When Zero Is a Good Grade
by Jenny Coyle
A decision made by the California Air Resources Board in September bodes well for the
rest of the country - and the world - when it comes to the development of non-polluting
vehicles.
Despite pressure from the auto industry, the board voted unanimously to uphold its 1990
decision to require that by 2003, 10 percent of the cars sold in California must be
zero-emission vehicles, called ZEVs, or near zero-emission vehicles. The program is
designed to promote the development of advanced auto technology such as electric, hybrid
and fuel-cell cars. Existing regulations will now be amended and the air resources board
will take a final vote in January.
According to the board, 2,300 ZEVs currently operate in California; at least 22,000 of
the new cars sold in the state in 2003 must be non-polluting to fulfill the mandate.

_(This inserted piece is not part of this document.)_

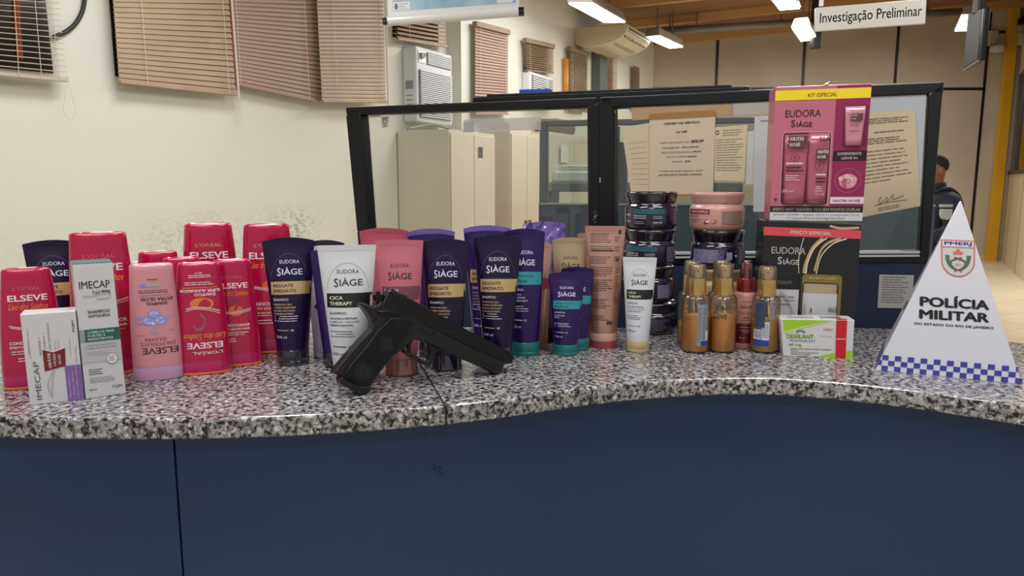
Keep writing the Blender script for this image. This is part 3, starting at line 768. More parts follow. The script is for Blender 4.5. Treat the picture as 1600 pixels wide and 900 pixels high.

"The mandate will help accelerate the technology to make vehicle fleets around the
world cleaner," said Tim Frank, co-chair of the Sierra Club's Challenge to Sprawl
Campaign.
Frank - who testified along with electric-car owners, automakers and representatives
from the Union of Concerned Scientists and the California Electric Transportation
Coalition - said the two-day hearing on the rule was packed with people. "In front of
the board was a stack of mailbags that contained 75,000 letters," he said.

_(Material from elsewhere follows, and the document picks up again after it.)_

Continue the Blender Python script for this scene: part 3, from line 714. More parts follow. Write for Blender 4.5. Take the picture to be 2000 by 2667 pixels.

"Staff said 98 percent of them favored the mandate."
Activists from the Sierra Club's Angeles Chapter generated a healthy chunk of that
stack. Their Earth Day global-warming conference drew about 100 activists who wrote
letters and sent action alerts urging others to write as well.
"We also helped organize a Clean Energy Ride featuring a parade of electric cars,
motorcycles and scooters, which called attention to the mandate," said Kevin Finney,
co-chair of the Angeles Chapter's Committee on Air Quality, Global Warming and Energy.
Finney said part of the challenge has been convincing the public that while electric
cars may not be for everyone, they've come a long way - and that there's a demand for
them. For instance, the U.S. Postal Service wants to add 5,000 electric cars to its fleet,
and the city of San Francisco wants 10 percent of its fleet to be electric.
"Today's electric cars are powerful, peppy, full-sized vehicles," Finney
said. "They're allowed in carpool lanes, even with one occupant, and they're very
quiet. There's no oil to change, no smog check, no stopping at gas stations."
The departure from petroleum dependence is an important point, according to John White,
a Sierra Club lobbyist on air-quality issues since 1985. "Some people argue that
emissions from petroleum-dependent transportation aren't much worse than the environmental
costs of generating electricity," said White. "But it's not just about
emissions. We have to look at the environmental cost of the whole petroleum cycle."
White and Tim Frank helped research and write a report that documented those costs -
including pumping oil, offshore drilling, transportation by tankers, the operation of
refineries, leaking underground tanks and other liabilities.
"This latest decision by California's air board is the way we're going to turn the
page from the petroleum era and move toward a zero-emissions future," White said.